Ah, but to incite controversy in poetry is to awaken the reader. It is to pull them out of la-la-land and cause them to sit up and curse you (the voice) or shout out in agreement.

Nice flowery words can create "nice" poems. I detest "nice" poetry. It takes so little imagination, so little effort and produces just one more poem that goes into the "nice" heep and no one remembers it from the others piled there.

One of the more poewrful poems I ever read was written in the voice of a man arrested as a rapest who couldn't recall doing what he was charged with, but came to assume it must be true because everybody said he did it. Anyone who read it had their emotions pulled all over the landscape and one could not be moved one way or the other by the poem. Most seemed to feel both anger and empathy.

Well done! From both a poet and person with a long history of political activism.


Ah there's nothing like a poem that raising a little hell.

Jim Murdoch

I have to say I agree with you. I can't say much about the politics. I have a hard enough time getting to grips with politics this side of the pond. I do have one truth about politics, something my father taught me: "Jimmy," he said, "No one votes governments in, only out," and, as I've grown older and seen a few come and go, I've realised that's the case. Not one of them has all the answers so when we get sick of one, and it's long enough since the last lot were in and we've had time to forget what a bad job they did last time, what do we do but vote them in again.

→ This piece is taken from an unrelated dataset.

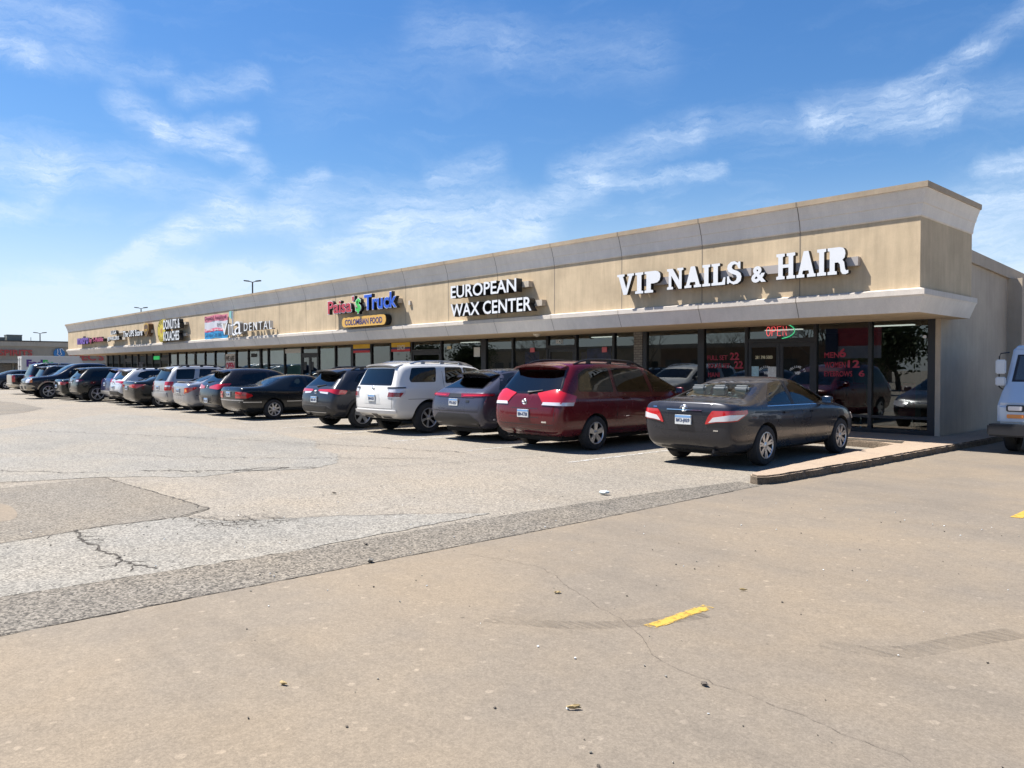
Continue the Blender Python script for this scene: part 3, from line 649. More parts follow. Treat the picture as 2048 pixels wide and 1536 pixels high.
poster(-15.62, -15.42, 2.12, 2.28, PINKR, 'small red tag on the large blue poster right of the waxing door', y=YW - .02)
poster(-16.6, -16.4, 1.5, 2.15, PURP, 'slim purple poster at the left of the large blue one', y=YW + .12)
poster(-21.8, -21.45, 2.05, 2.4, PALEW, 'small white paper in the pane right of the restaurant door')
poster(-23.4, -23.15, 2.36, 2.47, mat('cream_card', (.7, .6, .35), .5), 'cream card over the restaurant door')
poster(-23.2, -23.0, 1.55, 1.8, mat('green_card', (.1, .4, .15), .5), 'green and white sticker low beside the restaurant door')
wtext('1821', -17.6, 2.43, .28, .13, WT, 'white address number 1821 above the waxing shop door', .02)
e = empty('open_banner', 'white banner reading WE ARE OPEN behind a pane', 'banner', (-43.58, YW - .07, 1.3), 0)
s = MB(); s.box(-.66, .66, 0, .01, .2, 1.16); s.build('cloth', mat('banner_white', (.78, .76, .76), .7), e)
text('lettering', 'WE ARE', -.6, -.006, .76, 1.18, .3, .004, SIGNBLK, e, bold=.035)
text('lettering', 'OPEN', -.6, -.006, .26, 1.2, .42, .004, mat('banner_red', (.6, .03, .1), .6), e, bold=.05)
wtext('bar', -60.2, 1.75, 1.3, .55, mat('slate_vinyl', (.05, .05, .08), .5), 'dark letters reading bar on a far pane', .03)
poster(-60.05, -58.5, 1.3, 2.5, mat('slate_poster', (.16, .17, .22), .5, var=.3), 'slate blue window film carrying the word bar', y=YW + .12)
poster(-45.7, -44.5, 1.0, 2.3, mat('dark_blue_poster', (.05, .08, .14), .5, var=.5, vscale=4), 'dark blue striped film in the pane left of the we are open banner', y=YW + .12)
poster(-52.0, -51.2, 1.6, 2.1, PALEB, 'pale blue notice behind the donut shop pane', y=YW + .12)
poster(-50.3, -49.5, 1.6, 2.1, PALEB, 'pale blue notice behind the pane right of the other donut shop notice', y=YW + .12)
poster(-40.9, -40.2, 2.25, 2.45, DARK, 'small dark sticker near the top of a whitened pane')
poster(-34.95, -34.6, 1.55, 1.95, DARK, 'dark sticker right of the dark double doors')
poster(-34.2, -33.9, 1.55, 1.95, DARK, 'smaller dark sticker further right of the dark double doors')
poster(-36.85, -35.1, 2.4, 2.62, PALEW, 'white transom panel over the dark double doors')
poster(-56.8, -55.6, 2.25, 2.5, mat('green_glow', (.02, .3, .08), .5, emit=(.02, .6, .15), es=.25), 'green lit sign in a far shop pane')
# neon open sign
NR = mat('neon_red', (.9, .1, .1), .4, emit=(1, .12, .12), es=.55); NGR = mat('neon_green', (.1, .7, .35), .4, emit=(.05, .62, .25), es=.35)
e = empty('neon_open_sign', 'lit neon OPEN sign, red letters in a green oval, above the salon doors', 'neon sign', (-9.76, YW - .06, 2.56), 0)
s = MB(); s.tube([(.03 + .42 * math.cos(a), .005, -.0 + .19 * math.sin(a)) for a in [R(k) for k in range(-78, 86, 8)]], .011, 8); s.build('green_tube', NGR, e, smooth=60)
def npath(pts, x): return [(x + p[0] * .105, -.01, -.115 + p[1] * .23) for p in pts]
s = MB()
Oc = [(.5 + .48 * math.cos(R(a)), .5 + .5 * math.sin(R(a))) for a in range(0, 360, 20)]
s.tube(npath(Oc, -.30), .0065, 6, closed=True)
s.tube(npath([(0, 0), (0, 1), (.6, 1), (.9, .85), (.9, .6), (.6, .48), (0, .48)], -.15), .0065, 6)
s.tube(npath([(.9, 0), (0, 0), (0, 1), (.9, 1)], -.0), .0065, 6); s.tube(npath([(0, .5), (.8, .5)], -.0), .0065, 6)
s.tube(npath([(0, 0), (0, 1), (.9, 0), (.9, 1)], .15), .0065, 6); s.build('red_tube', NR, e, smooth=60)
s = MB(); s.box(-.02, .1, .0, .03, -.19, -.13); s.build('transformer', DARK, e)
# ------------------------------------------------------------------ shop signs
GLY = {
 'V': ([[(0, 1), (.42, 1), (.42, .9), (.33, .88), (.52, .3), (.68, .88), (.58, .9), (.58, 1), (.95, 1), (.95, .9), (.86, .88), (.56, 0), (.36, 0), (.09, .88), (0, .9)]], .95),
 'I': ([[(0, 1), (.44, 1), (.44, .89), (.34, .87), (.34, .13), (.44, .11), (.44, 0), (0, 0), (0, .11), (.1, .13), (.1, .87), (0, .89)]], .44),
 'L': ([[(0, 1), (.46, 1), (.46, .89), (.35, .87), (.35, .12), (.58, .13), (.66, .34), (.76, .34), (.74, 0), (0, 0), (0, .11), (.1, .13), (.1, .87), (0, .89)]], .76),
 'N': ([[(0, 1), (.34, 1), (.72, .42), (.72, .87), (.62, .89), (.62, 1), (.98, 1), (.98, .89), (.88, .87), (.88, 0), (.7, 0), (.26, .66), (.26, .13), (.36, .11), (.36, 0), (0, 0), (0, .11), (.1, .13), (.1, .87), (0, .89)]], .98),
 'A': ([[(.36, 1), (.6, 1), (.88, .12), (.96, .11), (.96, 0), (.54, 0), (.54, .11), (.64, .13), (.61, .26), (.33, .26), (.29, .13), (.4, .11), (.4, 0), (0, 0), (0, .11), (.09, .12)], [(.37, .38), (.57, .38), (.475, .74)]], .96),
 'H': ([[(0, 1), (.44, 1), (.44, .89), (.34, .87), (.34, .57), (.64, .57), (.64, .87), (.54, .89), (.54, 1), (.98, 1), (.98, .89), (.88, .87), (.88, .13), (.98, .11), (.98, 0), (.54, 0), (.54, .11), (.64, .13), (.64, .44), (.34, .44), (.34, .13), (.44, .11), (.44, 0), (0, 0), (0, .11), (.1, .13), (.1, .87), (0, .89)]], .98),
 'P': ([[(0, 1), (.56, 1), (.72, .96), (.82, .86), (.84, .71), (.8, .55), (.68, .45), (.5, .42), (.34, .42), (.34, .13), (.46, .11), (.46, 0), (0, 0), (0, .11), (.1, .13), (.1, .87), (0, .89)], [(.34, .88), (.46, .88), (.56, .84), (.6, .71), (.56, .58), (.46, .54), (.34, .54)]], .84),
 'R': ([[(0, 1), (.56, 1), (.74, .96), (.82, .86), (.84, .74), (.8, .6), (.7, .52), (.78, .44), (.83, .18), (.88, .12), (.98, .13), (.98, .02), (.84, -.02), (.7, 0), (.62, .1), (.58, .36), (.5, .44), (.34, .44), (.34, .13), (.44, .11), (.44, 0), (0, 0), (0, .11), (.1, .13), (.1, .87), (0, .89)], [(.34, .88), (.48, .88), (.57, .84), (.6, .72), (.56, .6), (.48, .56), (.34, .56)]], .98),
 'S': ([[(.72, .98), (.62, .98), (.59, .93), (.42, 1.02), (.22, 1.0), (.06, .88), (.02, .72), (.08, .58), (.24, .48), (.5, .38), (.54, .28), (.5, .16), (.38, .1), (.24, .13), (.15, .24), (.12, .36), (.02, .36), (.02, .02), (.11, .02), (.15, .08), (.36, -.03), (.58, .0), (.74, .12), (.78, .3), (.72, .46), (.58, .56), (.32, .66), (.27, .74), (.3, .84), (.42, .89), (.54, .84), (.62, .68), (.72, .66)]], .78),
}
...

As for writers and lying, well we're speaking the same language there. Just have a look at the title to my blog. I've posted the following poem a couple of times but I expect you'll relate to it and it'll save me prattling on any longer than I have to.


Writers are all liars. We all are.
But at least they are honest liars.

They write down those necessary lies,
the kind that move men to leaps of faith
or excuse us when we fail to jump.

In the end it doesn't matter that
they let us down in the cruellest ways.

August 18, 1996


Good on you for stirring the pot. I am continually irritated by the widespread presumption that a poem's "I" must be autobiographical; few people make the same mistake with regard to popular music. Good political poetry is a relatively rare thing, in part because writers don't have the sense to make it personal, as you have done.


Michael: I fear that much of what I do you might consider to be "nice" poetry -- but I work at it. Whereas, this one came through like a bell-ring, with relatively little revision. And I suspected, as Cathy says, that it might raise a little hell...

"to awaken the reader" -- and myself -- that's what all of it is for, yes?

Jim's blog is called The Truth About Lies" -- couldn't be more spot-on, eh? Thanks for sharing your poem.

Dave: I wish I could claim 'sense' in writing this poem, but it wasn't that at all. Or perhaps it was -- all sensation... & thanks for the heads-up on the non-working links. Fixed now, I think.


I liked the poem . I'd suspect that more men than women lied to keep their spouse happy . ;D


Great poem, sb. Clever and made me laugh at the ending. Just got an email from a friend whose daughter emailed her about your "controversial poem that is being linked on political blogs"! Isn't that N's friend? she wondered. YES! I answered proudly.


I suspected something was happening in email -- from my stats, and because I'm quite sure Andrew Sullivan does not read my blog. Someone must have emailed this to him.

It seems to me that your poem had a lot more sense to it and added more to a discussion of the New Hampshire primary than many thousands upon thousands of words babbled forth by the political pundits of the media.


Shakespeare should only have written in a man's voice, who did he think he was?And I have it on good authority that he lied in some of his poems.